Nie zuvor habe ich so viel Zeit mit Warten verbracht wie in Äthiopien. Warten, dass der Strom nach dem Stromausfall wiederkehrt; warten, dass ich endlich am Kopf der Schlange ankomme; warten, dass sich jemand bequemt, sich seiner Aufgaben anzunehmen. Andere warten zu lassen, heißt, seine eigene Macht zu demonstrieren. Je wichtiger man ist, desto länger lässt man die anderen warten. Vor allem die Herren über die Stempel, ohne die in Äthiopien nichts geht, finden sich selbst meist sehr wichtig.

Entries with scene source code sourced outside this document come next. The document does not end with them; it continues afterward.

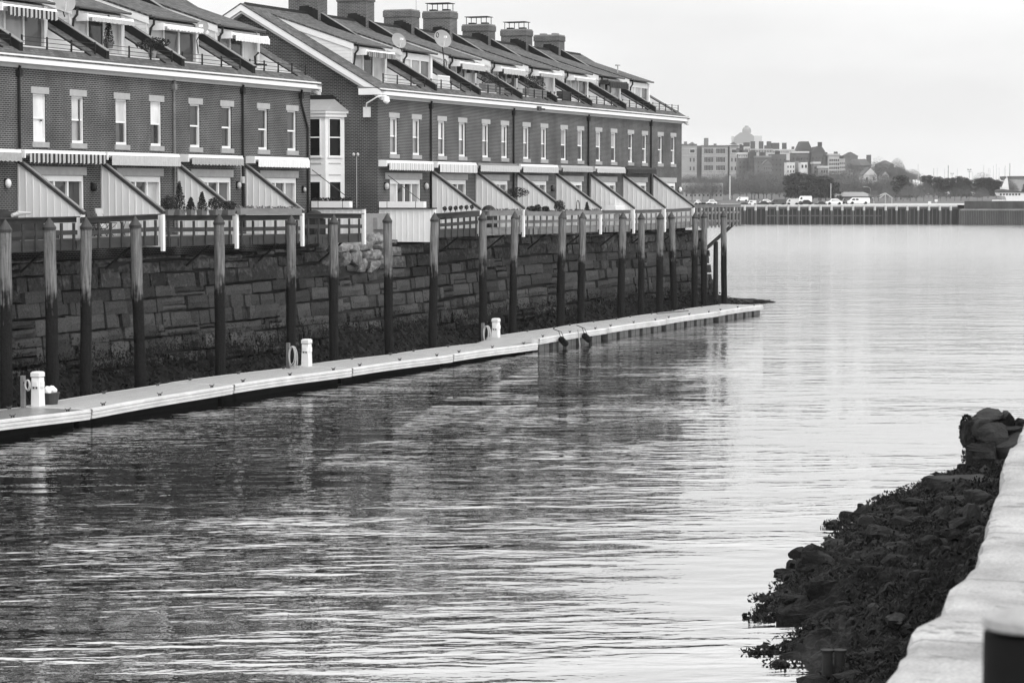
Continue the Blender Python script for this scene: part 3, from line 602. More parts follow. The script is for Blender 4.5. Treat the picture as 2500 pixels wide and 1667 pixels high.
# bay on the gable of the right row
def bay(t):
    X = 98.7; xf = 97.75; y0, y1, y2, y3 = 47.23, 47.7, 49.6, 50.1
    poly = [(X, y0), (xf, y1), (xf, y2), (X, y3)]
    def seg(b, p, q, u0, u1, z0, z1, o, th=.05):   # panel on segment p-q between params, pushed out by o
        dx, dy = q[0]-p[0], q[1]-p[1]; L = math.hypot(dx, dy); nx, ny = -dy/L, dx/L
        if nx > 0: nx, ny = -nx, -ny
        a = (p[0]+dx*u0, p[1]+dy*u0); c = (p[0]+dx*u1, p[1]+dy*u1)
        P4 = [(a[0]+nx*o, a[1]+ny*o), (c[0]+nx*o, c[1]+ny*o), (c[0]+nx*(o-th), c[1]+ny*(o-th)), (a[0]+nx*(o-th), a[1]+ny*(o-th))]
        b.prism(P4, 'z', z0, z1)
    b = MB(); b.prism(poly, 'z', 5.2, 10.45); body = b.build('bay_window', WHITE, t)
    b = MB()
    def off(o): return [(X, y0-o*1.2), (xf-o, y1-o*.6), (xf-o, y2+o*.6), (X, y3+o*1.2)]
    b.prism(off(.1), 'z', 10.42, 10.58); b.prism(off(.17), 'z', 10.58, 10.68); b.build('bay_cornice', WHITE, body)
    b = MB(); o = off(.2); n = [(X, 47.7, 11.22), (X, 49.6, 11.22)]
    b.face([(o[0][0], o[0][1], 10.68), (o[1][0], o[1][1], 10.68), n[0]]); b.face([(o[1][0], o[1][1], 10.68), (o[2][0], o[2][1], 10.68), n[1], n[0]]); b.face([(o[2][0], o[2][1], 10.68), (o[3][0], o[3][1], 10.68), n[1]])
    b.build('bay_roof', plain('bay_roof_metal', .3, .45, .12, 2), body)
    b = MB()
    for k in range(5): b.box(X-.012, X, 47.62-.13*k, 47.75-.13*k, 11.05-.13*k, 11.32-.13*k)
    b.box(X-.012, X, 47.75, 49.7, 11.15, 11.4); b.build('bay_flashing', FLASH, body)
    segs = [(poly[0], poly[1], .24, .8), (poly[1], poly[2], .14, .46), (poly[1], poly[2], .56, .88)]
    for (p, q, u0, u1) in segs:
        for z0, z1, two in ((8.72, 10.32, True), (5.7, 7.55, False)):
            b = MB(); e = .05/math.hypot(q[0]-p[0], q[1]-p[1])
            seg(b, p, q, u0-e, u0, z0-.05, z1+.05, .04); seg(b, p, q, u1, u1+e, z0-.05, z1+.05, .04); seg(b, p, q, u0, u1, z1, z1+.05, .04); seg(b, p, q, u0-e*2, u1+e*2, z0-.1, z0-.05, .06); seg(b, p, q, u0, u1, z0-.05, z0, .04)
            if two: seg(b, p, q, u0, u1, (z0+z1)/2-.025, (z0+z1)/2+.025, .035)
            w = b.build('bay_sash', WHITE, body)
            b = MB(); seg(b, p, q, u0, u1, z0, z1, .012, .01); b.build('bay_pane', G_BLACK, body)
        for zm in (7.85, 8.35): b = MB(); seg(b, p, q, u0-.03, u1+.03, zm, zm+.05, .02); b.build('bay_moulding', SOFFIT, body)
bay(HS[5])

# chimneys on the ridge of the right row
tops = [17.35, 16.85, 16.45, 16.72, 16.36, 16.44, 16.43]
bx = [105.3, 110.6, 116.1, 121.1, 126.5, 132.2, 137.5]
for i, (x, zt) in enumerate(zip(bx, tops)):
    h = HS[5+i]; x0, x1 = x-.5, x+.5; y0, y1 = 51.5, 53.05
    b = MB(); b.box(x0, x1, y0, y1, 14.6, zt-.38); b.box(x0-.04, x1+.04, y0-.04, y1+.04, zt-.38, zt-.08); c = b.build('chimney', CHBRICK, h)
    b = MB(); b.box(x0-.01, x1+.01, y0-.01, y1+.01, zt-.08, zt); b.build('chimney_cap', CONC, c)
    b = MB()                         # stepped lead flashing on the near face
    for k in range(6): ya = y0+.12+k*.17; b.box(x0-.012, x0, ya-.17 if k else y0, ya, rz(y0)-.3, rz(min(ya, 52.15))+.42-.02*k)
    b.box(x0-.012, x0, y0+.97, 52.5, rz(y0), rz(52.15)+.18); b.build('step_flashing', FLASH, c)
    if i != 2:
        b = MB()
        for yy in (y0+.4, y1-.4): b.box(x0+.3, x1-.3, yy-.17, yy+.17, zt, zt+.1)
        b.build('flue', CONC if i in (1, 6) else DARK, c)
    if i in (3, 4, 5):
        b = MB()
        for yy in (y0+.18, (y0+y1)/2, y1-.18):
            for xx in (x0+.15, x1-.15): b.box(xx-.015, xx+.015, yy-.015, yy+.015, zt, zt+.4)
        b.box(x0+.05, x1-.05, y0+.1, y1-.1, zt+.4, zt+.43); b.build('rain_cap', DARK, c)

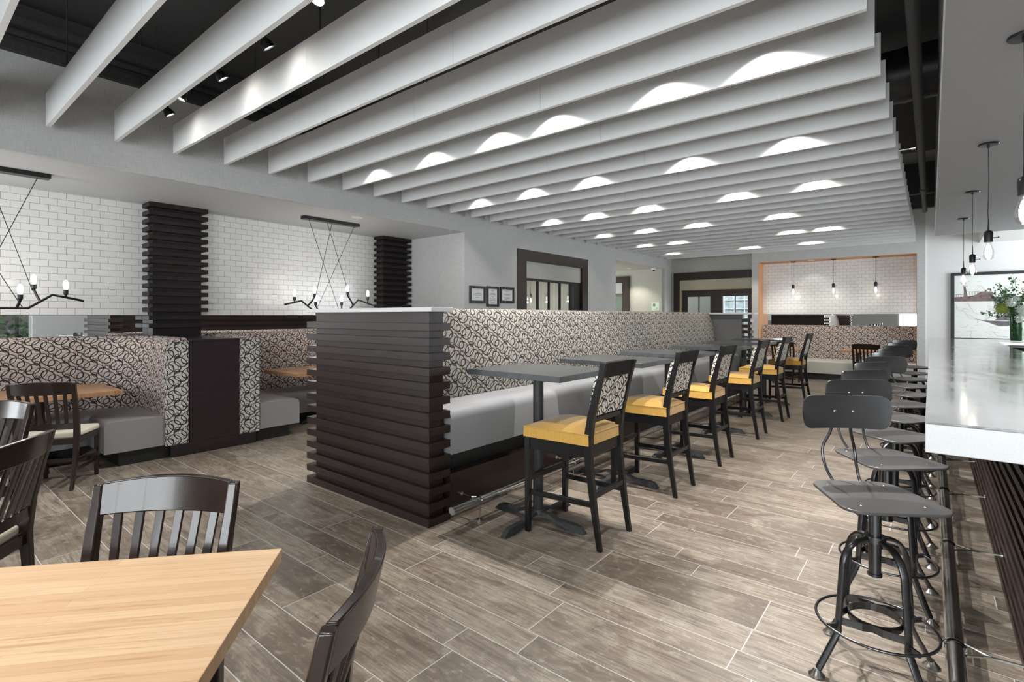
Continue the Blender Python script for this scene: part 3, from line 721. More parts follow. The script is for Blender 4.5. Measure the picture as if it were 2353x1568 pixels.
# ---------------------------------------------------------------- chandeliers in the alcove
def chandelier(label, yc):
    t = thing('linear_chandelier', label, 'chandelier', (-6.75, yc, 0))
    MB().box(-.06, .06, -.44, .44, 2.845, ZS - .001).build('canopy', M['black_metal'], t, bevel=.003)
    A = [(-.70, 1.655), (-.46, 1.71), (-.28, 1.575), (.27, 1.575), (.45, 1.745), (.72, 1.665)]
    MB().tube([(0, y, z) for y, z in A], .0125, 8).build('arm', M['black_metal'], t, smooth=.6)
    S = [((0, -.56, 1.685), (0, -.56, 1.71)), ((0, .62, 1.69), (0, .62, 1.745)),
         ((0, -.37, 1.64), (.13, -.34, 1.76)), ((0, .36, 1.66), (.10, .20, 1.80)), ((0, -.20, 1.575), (-.05, -.22, 1.65)), ((0, .17, 1.575), (-.04, .19, 1.655))]
    for a, b in S:
        m = MB()
        if (Vector(a) - Vector(b)).length > .06: m.tube([a, ((a[0] + b[0]) / 2 * 1.2, (a[1] + b[1]) / 2, (a[2] + b[2]) / 2), b], .0115, 8)
        else: m.cyl(a, b, .011, n=8)
        h = m.cyl(b, (b[0], b[1], b[2] + .012), .012, .02, n=14).cyl((b[0], b[1], b[2] + .012), (b[0], b[1], b[2] + .055), .0205, n=14).build('holder', M['black_metal'], t, smooth=.7)
        MB().lathe([(.012, 0), (.018, .02), (.023, .05), (.020, .08), (.010, .098), (.001, .103)], (b[0], b[1], b[2] + .05), 14, caps=False).build('bulb', M['bulb_hot'], h, smooth=True)
    for a, b in [((0, -.35, 2.85), (0, .12, 1.585)), ((0, -.07, 2.85), (.1, .24, 1.78)), ((0, .01, 2.85), (.13, -.33, 1.75)), ((0, .38, 2.85), (0, -.24, 1.585))]:
        MB().cyl(a, b, .0035, n=6).build('cable', M['black_paint'], t)
    l = bpy.data.lights.new('glow', 'POINT'); l.energy = 7; l.color = (1, .95, .87); l.shadow_soft_size = .3
    lo = bpy.data.objects.new('glow', l); link(lo, t); lo.location = (0.05, 0, 1.95); return t
chandelier('black zigzag chandelier with six bulbs over the second wall booth', 4.15)
ch1_ = chandelier('black zigzag chandelier with bare bulbs cut by the left edge over the first booth', .63); ch1_.rotation_euler = (0, 0, PI)

# ---------------------------------------------------------------- columns between the booths
def column(label, y0, y1, z0):
    t = thing('slatted_column', label, 'column', (0, 0, 0))
    MB().box(XT, -7.39, y0 + .06, y1 - .06, z0, ZS).build('core', M['column'], t)
    n = int((ZS - z0) / .0985)
    for i in range(n):
        z = ZS - .006 - .052 - i * .0985
        MB().box(XT + .0, -7.32, y0, y1, z, z + .052).build('slat', M['column'], t, bevel=.002, seg=1)
column('dark slatted column rising from the partition between the two wall booths', 2.06, 2.72, 1.245)
column('dark slatted column at the far end of the tiled alcove wall', 5.48, 6.10, 1.245)

# ---------------------------------------------------------------- booths along the left wall
def arc_path(x0, xw, ya, yb, r, n=8):
    """U path: starts (x0,ya) -> wall -> (x0,yb); ya > yb. Inside of U on the left side of travel? computed for d toward inside"""
    pts = [(x0, ya), (xw + r, ya)]
    for i in range(1, n + 1):
        a = PI / 2 * i / n; pts.append((xw + r - r * math.sin(a), ya - r + r * math.cos(a)))
    pts.append((xw, yb + r))
    for i in range(1, n + 1):
        a = PI / 2 * i / n; pts.append((xw + r - r * math.cos(a), yb + r - r * math.sin(a)))
    pts.append((x0, yb)); return pts
def booth(label, y_lo, y_hi):
    t = thing('booth', label, 'booth', (0, 0, 0))
    yb, ya = y_lo + .20, y_hi - .20
    P = arc_path(-6.25, -7.38, ya, yb, .52, 12)   # inner face of backrest; left of travel = inside
    back = [(-.195, .125), (.0, .125), (.03, .46), (.0, .9), (-.045, 1.18), (-.07, 1.235), (-.11, 1.265), (-.15, 1.268), (-.185, 1.25), (-.195, 1.2)]
    MB().sweep(P, back).build('backrest', M['fabric_booth'], t, smooth=.75)
    # upholstered end faces
    for (yy0, yy1) in ((ya - .03, ya + .19), (yb - .19, yb + .03)):
        MB().box(-6.25, -6.225, yy0, yy1, .125, 1.235).build('end_panel', M['fabric_end'], t, bevel=.012, seg=3)
    MB().sweep(P, rounded(.0, .142, .54, .45, .05)).build('seat', M['vinyl'], t, smooth=.7)
    MB().sweep([(p[0] - .03 if i in (0, len(P) - 1) else p[0], p[1]) for i, p in enumerate(P)], [(-.19, 0), (.42, 0), (.42, .14), (-.19, .14)]).build('base', M['kick'], t)
    return t
booth('ring patterned booth with grey seat nearest the left edge', -.95, 2.13)
booth('ring patterned booth behind the slatted divider', 2.65, 5.80)
pt = thing('booth_partition', 'plain dark aubergine wood partition between the two wall booths', 'partition', (0, 0, 0))
MB().box(-7.57, -6.24, 2.135, 2.645, 0, 1.225).box(-6.24, -6.225, 1.95, 2.83, 0, .125).build('panel', M['panel'], pt, bevel=.002)
MB().box(-7.57, -6.225, 2.13, 2.65, 1.225, 1.245).build('cap', M['panel'], pt, bevel=.002)

# ---------------------------------------------------------------- tables
def wood_table(label, loc, rz, w, d, mat, group=None, rect=True):
    t = thing('dining_table', label, 'table', loc, rz, group)
    MB().box(-w / 2, w / 2, -d / 2, d / 2, .708, .75).build('tabletop', mat, t, bevel=.002, seg=2)
    MB().cyl((0, 0, .05), (0, 0, .70), .038, n=18).cyl((0, 0, .690), (0, 0, .707), .11, n=18).build('column', M['black_paint'], t, smooth=.8)
    b = MB()
    for a in range(4):
        c, s = math.cos(a * PI / 2), math.sin(a * PI / 2)
        b.bar((0, 0, .05), (c * .20, s * .20, .035), .07, .05); b.bar((c * .19, s * .19, .035), (c * .29, s * .29, .012), .065, .04, w1=.06, d1=.015)
    b.build('base', M['black_paint'], t, bevel=.006)
    return t
ANG = math.radians(-41.6)
e1 = Vector((math.cos(math.radians(-131.6)), math.sin(math.radians(-131.6)))); e2 = Vector((math.cos(ANG), math.sin(ANG)))
TC = Vector((-1.627, .823)) + e1 * .46 + e2 * .46
wood_table('large light butcher block table in the front left corner', (TC.x, TC.y, 0), ANG + PI / 2, .92, .92, M['butcher'])
wood_table('wooden table in the first booth at the left wall', (-6.78, 1.0, 0), 0, .86, 1.13, M['butcher_far'])
wood_table('wooden table in the second booth, seen past the slatted divider', (-6.78, 3.98, 0), 0, .90, 1.16, M['butcher_far'])
wood_table('wooden table at the left edge between two dark chairs', (-4.02, -.18, 0), math.radians(-41), .8, .8, M['butcher'])
wood_table('pinkish wood table at the far banquette, behind the yellow stools', (-2.75, 13.55, 0), 0, .66, .66, M['butcher_far'], 'tables at the far banquette')
wood_table('pinkish wood table at the far banquette, by the bar stools', (-1.25, 13.55, 0), 0, .66, .66, M['butcher_far'], 'tables at the far banquette')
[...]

Ich hatte gehofft, dass Lij-Alem, der kleine Junge, den wir in Weldiya auf der Polizeistation kennenlernten, meine Verbindung nach Äthiopien bliebe, wenn ich irgendwann nicht mehr dort leben würde. Die Hoffnung wurde nicht erfüllt. Drei Tage nachdem ich mich von ihm verabschiedet hatte, erhielt ich einen Anruf vom Waisenheim. »Lij-Alem ist verschwunden. Wir haben ihn mit Hilfe der Polizei in der gesamten Stadt gesucht. Er ist weg.« Ich war so naiv, wollte naiv sein, hatte glauben wollen, dass ich Lij-Alem nur eine Chance bieten müsste, die er dankbar nutzen würde. Ich hatte mich getäuscht. Der Leiter der Einrichtung fragte mich, ob ich die Patenschaft für ein anderes Kind übernehmen möchte. Ich lehnte ab.